Con ese calor inhumano uno sólo puede estar deambulando por los casinos y los bares, en donde siempre hay aire acondicionado. Eso hace mi personaje Mike Demon. El apellido Demon, demonio, lo robé de un novio algo psicópata de mi querida sobrina norteamericana Leslie Anne, y me di cuenta enseguida que se fundía con el protagonista de mi novela. Mike Demon, que odia Las Vegas porque su padre, un  neocon de la época de Bush padre, se perdió en la ciudad, no consigue escapar de esa tela de araña que lo tiene atado como les sucede a los personajes de El ángel exterminador de Buñuel que no pueden salir de una habitación.

En Lluvia de níquel existe una fusión de una realidad que yo mismo contemplé en la ciudad durante mi estancia, y la trama de ficción que envuelve a mi protagonista, que es perfectamente plausible. He intentado que el lector sienta como propio, al deambular por las páginas de la novela, ese desarraigo que está presente en toda la sociedad norteamericana y que provoca, precisamente, ese acendrado patriotismo que en Europa no se entiende. Edward Hopper lo supo retratar en sus cuadros de una forma magistral. Los norteamericanos son recién llegados a un continente espectacular, con unas fuerzas de la naturaleza indomables, en donde se sienten un poco extranjeros, huérfanos y aterrorizados a pesar de que llevan doscientos años colonizando una tierra que no era suya. Es fundamental, para entender Estados Unidos, o intentarlo, porque yo sigo sin entenderlo, resaltar que es un país de emigrantes y que estos eran los desheredados de la tierra, una mezcla de pobres de solemnidad, fanáticos religiosos y reclusos de los penales británicos, una combinación explosiva que explica un poco el carácter de sus gentes. Si cierran filas en torno a ese patriotismo, visualizado en la devoción que sienten por la bandera de barras y estrellas, es un poco para ahuyentar ese miedo de no saber exactamente quienes son y dónde están sus raíces: las dejaron al otro lado del Atlántico y todavía hablan de ítaloamericanos, de afroamericanos, de latinos, de wasp o irlandeses.

La novela tiene un discurrir deliberadamente lento, porque busca capturar al lector, y quien la lea va a ir de la mano de ese Mike Demon del que muy poco sabemos, un tipo no muy agradable con un cierto parecido a Robert Mitchum, con el que es difícil congeniar, con un pasado oscuro, una mujer a la que no hace mucho caso y una amante latina que le espera en Tijuana.

Fernando Marías, otro de los defensores de la novela y al que siempre agradeceré la excelente presentación que hizo de ella en la librería Negra y Criminal de Barcelona, dijo sentirse fascinado por una especie de Lolita que aparece en el tramo final y da a la historia un vuelco total.

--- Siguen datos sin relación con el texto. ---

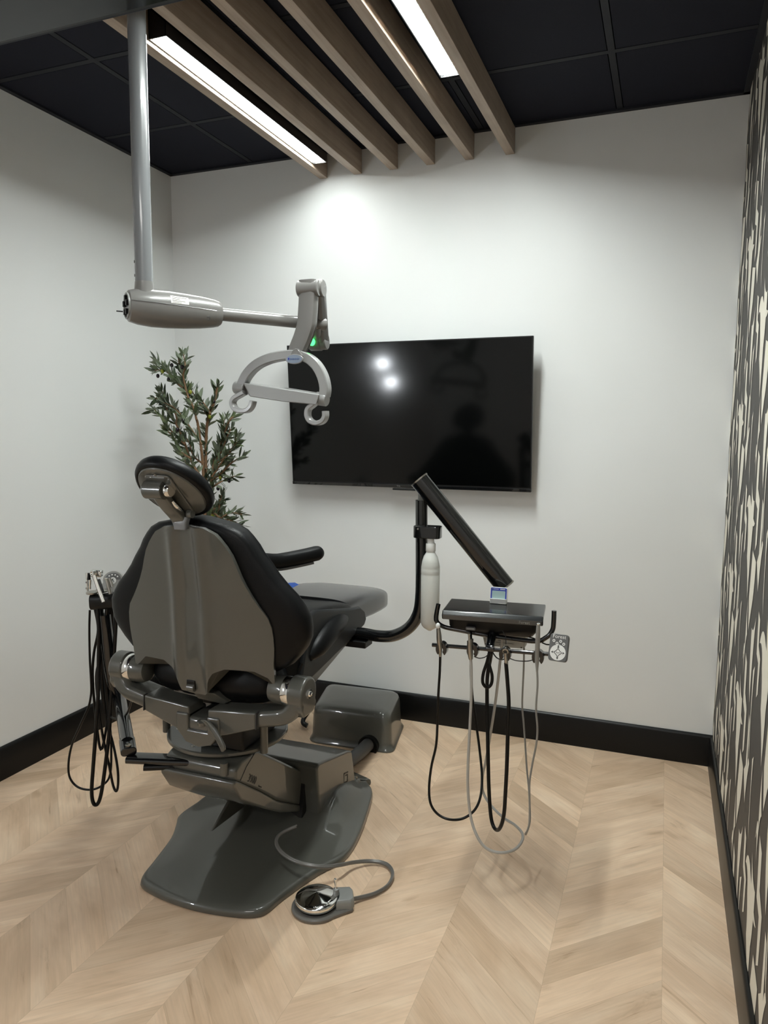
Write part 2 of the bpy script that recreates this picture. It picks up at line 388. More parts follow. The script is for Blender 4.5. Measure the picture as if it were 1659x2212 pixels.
# --- right wall with its cut-paper wallpaper (repeat 0.52 m wide, half drop, 0.60 m high)
def shape(kind, w, h, fl=1):
    def arc(p, q, b, n=6):
        p, q = Vector((*p, 0)), Vector((*q, 0)); d = q-p; nn = Vector((-d.y, d.x, 0))
        return [((p+d*t+nn*b*4*t*(1-t)).x, (p+d*t+nn*b*4*t*(1-t)).y) for t in [i/n for i in range(n)]]
    if kind == 'hammer':
        P_ = arc((-.5, .38), (-.15, .52), .18)+arc((-.15, .52), (.5, .30), -.05)+arc((.5, .30), (.22, .28), .1)+arc((.22, .28), (.16, -.5), .04)+arc((.16, -.5), (-.12, -.1), -.06)+arc((-.12, -.1), (-.22, .22), -.1)+arc((-.22, .22), (-.5, .38), -.28)
    elif kind == 'blade':
        P_ = arc((-.25, .5), (.5, .30), -.1)+arc((.5, .30), (.05, -.5), .16)+arc((.05, -.5), (-.25, .5), -.06)
    elif kind == 'step':
        P_ = [(-.5, .5), (-.05, .44), (-.02, .12), (.5, .02), (.42, -.42), (.12, -.5), (.10, -.08), (-.38, -.02)]
    elif kind == 'hook':
        P_ = arc((.1, .5), (.45, .1), -.1)+arc((.45, .1), (.0, -.46), -.2)+arc((.0, -.46), (-.5, -.36), -.4)+arc((-.5, -.36), (-.32, -.26), .1)+arc((-.32, -.26), (.02, -.1), .3)+arc((.02, -.1), (.1, .5), .08)
    elif kind == 'lens':
        P_ = arc((0, .5), (0, -.5), -.16, 8)+[(0, -.5), (-.22, -.3), (-.30, .42)]
    elif kind == 'dart':
        P_ = [(-.1, .5), (.12, .46), (.15, .0)]+arc((.15, .0), (.5, .1), .2)+arc((.5, .1), (.02, -.5), -.1)+[(-.45, -.12), (-.14, -.02)]
    else:
        P_ = [(-.5, .42), (.3, .5), (.5, -.1), (.25, -.5), (-.1, -.2)]+arc((-.1, -.2), (-.5, .42), .12)
    return [(x*w*fl, y*h) for x, y in P_]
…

El personaje de Cinthya, otra desarraigada, una adolescente que vaga por el mundo y es como un insecto de picada peligrosa, tiene la virtud de sorprenderme a mi mismo: surgió de forma abrupta dentro de la trama para precipitar el desenlace. En las últimas treinta páginas, en efecto, Lluvia de níquel se acelera hasta alcanzar un final imprevisto que me sorprende a mí mismo. Algunos amigos me han animado a escribir una secuela, siguiendo los pasos de esa mantis infantil, que tiene los rasgos de una actriz que me pone muy nervioso cuando la veo, porque siempre está alterada y lo altera todo a su alrededor, Juliet Lewis. Quizá la escriba, porque la idea de la continuación la tengo en la cabeza desde hace tiempo, pero me decidí por una precuela, La frontera sur, que es otra de mis novelas preferidas.

¿Cuál es el tema central de Lluvia de níquel? Pues no sé, pero quizá sea, como sugirió el desaparecido Fernando Marías con su enorme capacidad de análisis, el de la predeterminación, porque Mike Demon está condenado de antemano a ese final y nada ni nadie le hará salirse de ese camino trazado desde la primera línea de la novela.